The Bolivian Yungas is a tropical and subtropical moist broadleaf forest ecoregion in the Yungas of west-central Bolivia and extreme southeastern Peru.

This ecoregion occurs in elevations ranging from 400 to 3,500 m (1,300 to 11,500 ft) on the eastern slopes of the Andes in Bolivia. It forms a transition zone between the Southwest Amazon moist forests to the northeast and the Central Andean puna and wet puna to the southeast.

The high humidity of the Yungas are from water droplets and rain deposited by northern trade winds. The topography is complex, with most of the higher peaks accounted for by outlying Andean ridgetops.

The high levels of biodiversity and endemism characterizing this unique ecoregion are attributable to its transitional position between highly contrasting habitats, as well as extremely heterogeneic topography.
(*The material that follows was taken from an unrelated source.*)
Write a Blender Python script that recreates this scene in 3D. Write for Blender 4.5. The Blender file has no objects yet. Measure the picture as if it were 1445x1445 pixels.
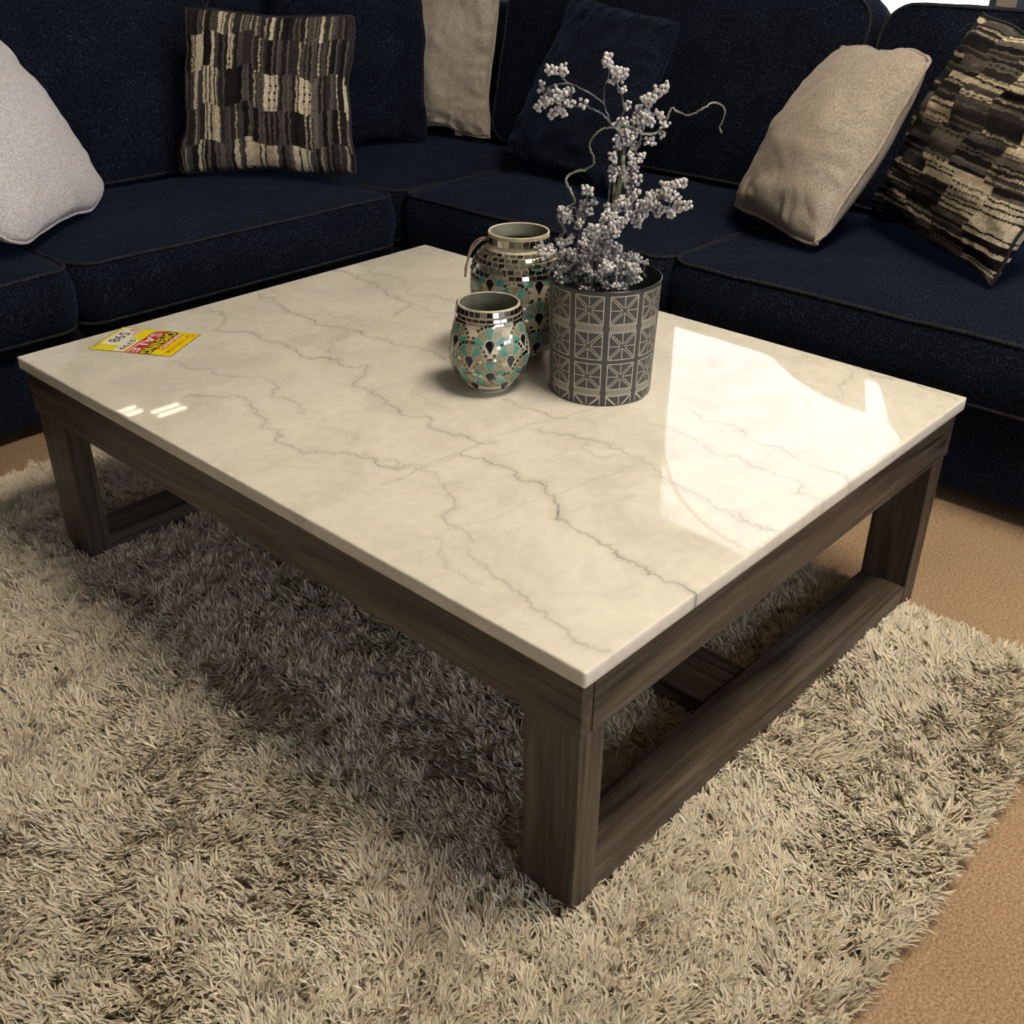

Much of this region is under the protection of national parks, however slash and burn practices threaten most of the unprotected habitat.
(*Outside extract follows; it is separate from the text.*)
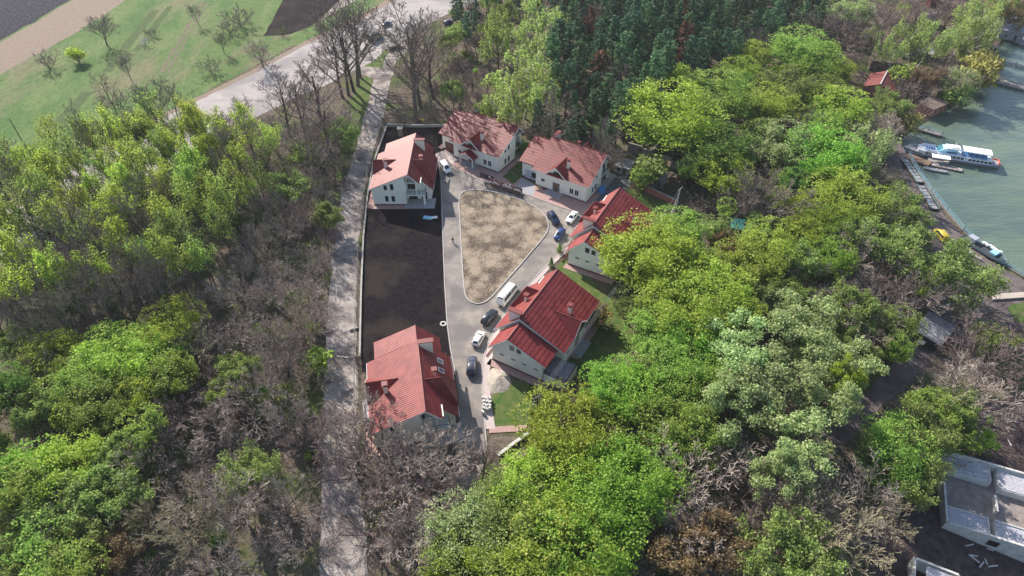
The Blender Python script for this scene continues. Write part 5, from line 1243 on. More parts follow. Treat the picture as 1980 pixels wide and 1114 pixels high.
def grow(sk, rnd, p, d, length, r, level, maxl, spec):
    n = 3 if level < maxl else 2
    q = p.copy(); pts = [(q.copy(), r)]; dd = d.copy(); up = spec['up'][min(level, len(spec['up']) - 1)]; wig = spec['wig']
    for k in range(n):
        dd = (dd + Vector((rnd.gauss(0, wig), rnd.gauss(0, wig), rnd.gauss(0, wig) + up))).normalized()
        q = q + dd * (length / n); rr = max(spec['rmin'], r * (1 - .68 * (k + 1) / n)); pts.append((q.copy(), rr))
    for a, b in zip(pts[:-1], pts[1:]): sk.seg.append((a[0], b[0], a[1], b[1], level))
    if level >= maxl - 1: sk.tips.append((pts[-1][0], level)); 
    if level >= maxl: sk.tips.append((pts[1][0], level)); return
    nc = spec['n'][level]; nc = max(2, int(round(nc * rnd.uniform(.8, 1.2)))); ph = rnd.uniform(0, 6.28)
    s0 = spec['start'][level]
    for k in range(nc):
        f = s0 + (1 - s0) * (k + rnd.uniform(.1, .9)) / nc; x = f * n; i = min(n - 1, int(x)); t = x - i
        o = pts[i][0].lerp(pts[i + 1][0], t); ax = (pts[i + 1][0] - pts[i][0]).normalized()
        a = ax.orthogonal().normalized(); b = ax.cross(a); ph += 2.4 + rnd.uniform(-.4, .4)
        sp = R(spec['ang'][level] * rnd.uniform(.75, 1.25)); nd = ax * math.cos(sp) + (a * math.cos(ph) + b * math.sin(ph)) * math.sin(sp)
        ln = spec['len'][level] * (1.12 - .5 * f) * rnd.uniform(.8, 1.2) * (length if level else spec['h'])
        grow(sk, rnd, o, nd, ln, max(spec['rmin'], pts[i][1] * spec['rr']), level + 1, maxl, spec)
def skel_mesh(sk, lo, hi, name, nside=None, minr=0.0):
    v = []; f = []
    for p, q, r0, r1, lv in sk.seg:
        if not (lo <= lv <= hi): continue
        n = nside or (7 if lv == 0 else 5 if lv == 1 else 4 if lv == 2 else 3)
        d = q - p
        if d.length < 1e-5: continue
        d.normalize(); a = d.orthogonal().normalized(); b = d.cross(a); i = len(v); r0 = max(r0, minr); r1 = max(r1, minr)
        for o, r in ((p, r0), (q, r1)):
            for k in range(n):
                t = 6.28318 * k / n; c, s = math.cos(t) * r, math.sin(t) * r; v.append((o.x + a.x * c + b.x * s, o.y + a.y * c + b.y * s, o.z + a.z * c + b.z * s))
        for k in range(n): f.append((i + k, i + (k + 1) % n, i + n + (k + 1) % n, i + n + k))
    me = bpy.data.meshes.new(name); me.from_pydata(v, [], f); return me
def leaf_mesh(name, C, N, S, rng, asp=0.75):
    """C centres, N normals, S sizes (numpy) -> one quad per leaf clump"""
    n = len(C); rv = rng.normal(size=(n, 3)); T = np.cross(N, rv); T /= np.linalg.norm(T, axis=1)[:, None] + 1e-9; B = np.cross(N, T)
    S = S[:, None]; bend = N * S * .25
    P = np.stack([C - T * S * .5 - B * S * .5 * asp, C + T * S * .5 - B * S * .35 * asp - bend, C + T * S * .45 + B * S * .5 * asp, C - T * S * .4 + B * S * .45 * asp - bend], 1).reshape(-1, 3)
    me = bpy.data.meshes.new(name); me.vertices.add(4 * n); me.vertices.foreach_set('co', P.astype(np.float32).ravel())
    me.loops.add(4 * n); me.loops.foreach_set('vertex_index', np.arange(4 * n, dtype=np.int32)); me.polygons.add(n)
    me.polygons.foreach_set('loop_start', np.arange(0, 4 * n, 4, dtype=np.int32)); me.polygons.foreach_set('loop_total', np.full(n, 4, dtype=np.int32))
    me.update(calc_edges=True); return me
def join_mesh(name, a, b):
    bm = bmesh.new(); bm.from_mesh(a); n = len(bm.faces); bm.from_mesh(b); bm.faces.ensure_lookup_table()
    for i in range(n, len(bm.faces)): bm.faces[i].material_index = 1
    me = bpy.data.meshes.new(name); bm.to_mesh(me); bm.free(); me.materials.append(None); me.materials.append(None); return me
def unit(v): return v / (np.linalg.norm(v, axis=-1, keepdims=True) + 1e-9)

TREE = {}    # kind -> list of (trunk mesh, crown mesh, crown diameter, crown centre height, total height)
def measure(me):
    co = np.empty(len(me.vertices) * 3, np.float32); me.vertices.foreach_get('co', co); co = co.reshape(-1, 3)
    w = (np.percentile(co[:, 0], 97) - np.percentile(co[:, 0], 3) + np.percentile(co[:, 1], 97) - np.percentile(co[:, 1], 3)) / 2
    return float(w), float((np.percentile(co[:, 2], 97) + np.percentile(co[:, 2], 3)) / 2), float(np.percentile(co[:, 2], 99))
def add_kind(kind, trunk, crown, ref=None):
    w, zc, h = measure(ref or crown); TREE.setdefault(kind, []).append((trunk, crown, w, zc, h))

SP_ROUND = dict(h=13.0, n=[7, 5, 4], start=[.35, .3, .3], ang=[48, 40, 42], len=[.5, .5, .5], up=[.02, .12, .06], wig=.09, rr=.55, rmin=.03)
SP_BARE = dict(h=14.0, n=[9, 7, 6, 4], start=[.26, .25, .2, .2], ang=[44, 36, 34, 32], len=[.58, .5, .48, .52], up=[.03, .09, .07, .05], wig=.06, rr=.55, rmin=.026)
SP_TALL = dict(h=22.0, n=[10, 7, 5, 4], start=[.2, .25, .25, .2], ang=[40, 38, 38, 35], len=[.52, .45, .45, .5], up=[.01, .14, .10, .08], wig=.07, rr=.5, rmin=.03)
SP_SLIM = dict(h=18.0, n=[10, 6, 4], start=[.3, .25, .2], ang=[30, 30, 34], len=[.38, .42, .45], up=[.01, .2, .14], wig=.07, rr=.5, rmin=.03)
SP_BUSH = dict(h=3.0, n=[9, 5, 4], start=[.02, .2, .2], ang=[50, 40, 40], len=[.9, .5, .5], up=[.05, .08, .05], wig=.12, rr=.7, rmin=.022)
def skeleton(spec, seed, trunk_len, r, maxl, lean=.04):
    rnd = random.Random(seed); sk = Skel(); grow(sk, rnd, Vector((0, 0, -.3)), Vector((rnd.gauss(0, lean), rnd.gauss(0, lean), 1)).normalized(), trunk_len, r, 0, maxl, spec); return sk

# round leafy crowns: small leaf clumps strewn along ascending twigs, in three sizes; the branches show through
SP_LEAF = dict(h=10.0, n=[9, 7, 5, 3], start=[.22, .22, .2, .2], ang=[50, 40, 40, 38], len=[.62, .5, .5, .5], up=[.02, .12, .10, .06], wig=.07, rr=.55, rmin=.028)
for seed, rx in enumerate((2.9, 2.9, 2.9, 4.5, 4.5, 4.5, 4.5, 6.6, 6.6, 6.6)):
    rng = np.random.default_rng(100 + seed); H_ = 5.2 + rx * 1.75; sp = dict(SP_LEAF); sp['h'] = rx * 1.75; sp['n'] = [int(7 + rx * .6), 7 if rx > 4 else 6, 5 if rx > 4 else 4, 3 if rx > 3 else 2]
    sk = skeleton(sp, 40 + seed, H_ * .62, .1 + .05 * rx, 4); tr = skel_mesh(sk, 0, 2, 'trunk')
    T = np.array([tuple(t[0]) for t in sk.tips]); k = 7 if rx > 6 else 6
    C = np.repeat(T, k, 0) + rng.normal(size=(len(T) * k, 3)) * np.array([.34, .34, .32]); keep = rng.random(len(C)) < .85; C = C[keep]
    rz = rx * .82; ctr = np.array([C[:, 0].mean(), C[:, 1].mean(), H_ - rz]); ax = np.array([rx, rx, rz]); e = np.linalg.norm((C - ctr) / ax, axis=1)
    C = np.where((e > 1)[:, None], ctr + (C - ctr) / e[:, None] * rng.uniform(.8, 1.02, (len(C), 1)), C)
    ns = int(120 * rx ** 1.7); q = unit(rng.normal(size=(ns, 3)) + [0, 0, .35]); bump = np.array([noise.noise(Vector(v * 2.6 + seed * 7.0)) + .5 * noise.noise(Vector(v * 6.0 + seed)) for v in q]); q = q[bump > -.1]; bump = bump[bump > -.1]
    q = ctr + q * ax * (.92 + .2 * bump + rng.normal(size=len(q)) * .035)[:, None]; C = np.concatenate([C, q[q[:, 2] > ctr[2] - rz * .55]]); d = unit(C - ctr) * .5 + rng.normal(size=C.shape) * .75 + [0, 0, .25]
    add_kind('round', tr, leaf_mesh('crown', C, unit(d), rng.uniform(.15, .34, len(C)), rng))
# slim sparse woodland trees in young leaf, stems showing
for seed in range(9):
    rng = np.random.default_rng(200 + seed); sk = skeleton(SP_SLIM, 140 + seed, 15.5, .2, 3, .07); tr = skel_mesh(sk, 0, 3, 'trunk')
    T = np.array([tuple(t[0]) for t in sk.tips]); k = 7; C = np.repeat(T, k, 0) + rng.normal(size=(len(T) * k, 3)) * np.array([.38, .38, .55]); keep = rng.random(len(C)) < (.35 + .65 * rng.random()); C = C[keep]
    add_kind('slim', tr, leaf_mesh('crown', C, unit(rng.normal(size=C.shape) + [0, 0, .4]), rng.uniform(.16, .36, len(C)), rng))
# half open crowns: twigs and a thin veil of leaves
for seed in range(4):
    rng = np.random.default_rng(300 + seed); sk = skeleton(SP_BARE, 240 + seed, 7.0, .28, 4); tr = skel_mesh(sk, 0, 4, 'trunk')
    T = np.array([tuple(t[0]) for t in sk.tips]); C = T[rng.random(len(T)) < .75]; C = np.repeat(C, 3, 0) + rng.normal(size=(len(C) * 3, 3)) * .35
    add_kind('veil', tr, leaf_mesh('crown', C, unit(rng.normal(size=C.shape) + [0, 0, .4]), rng.uniform(.18, .4, len(C)), rng))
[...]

Thie Bolivian Yungas ecoregion forms a transition along Andean slopes between Amazonian and highland Puna habitat. The habitat is tropical and subtropical moist broadleaf forest, including montane cloud forest, and other types of evergreen forest.

Trees are often lined with various epiphytes, including bromeliads, orchids and tree ferns. Chusquea bamboo characterizes the region.

The number of endemic species in this ecoregion is high. Rare fauna species include the spectacled bear, Geoffroy’s cat and green-capped tanager.

The climate in this ecoregion varies from tropical rain forest to tropical monsoon. Fog and rain deposited by northern trade winds contribute to the high humidity and precipitation of the Yungas.

Steep terrain, high precipitation, and difficult access have kept much of this ecoregion in a natural state. Fortunately, most protected areas in this ecoregion are difficult to cultivate due to difficult access, steepness of terrain and very high rainfall.

This ecoregion is threatened because it is easier for local agrarianists to burn this habitat than true montane forest for growing cash crops.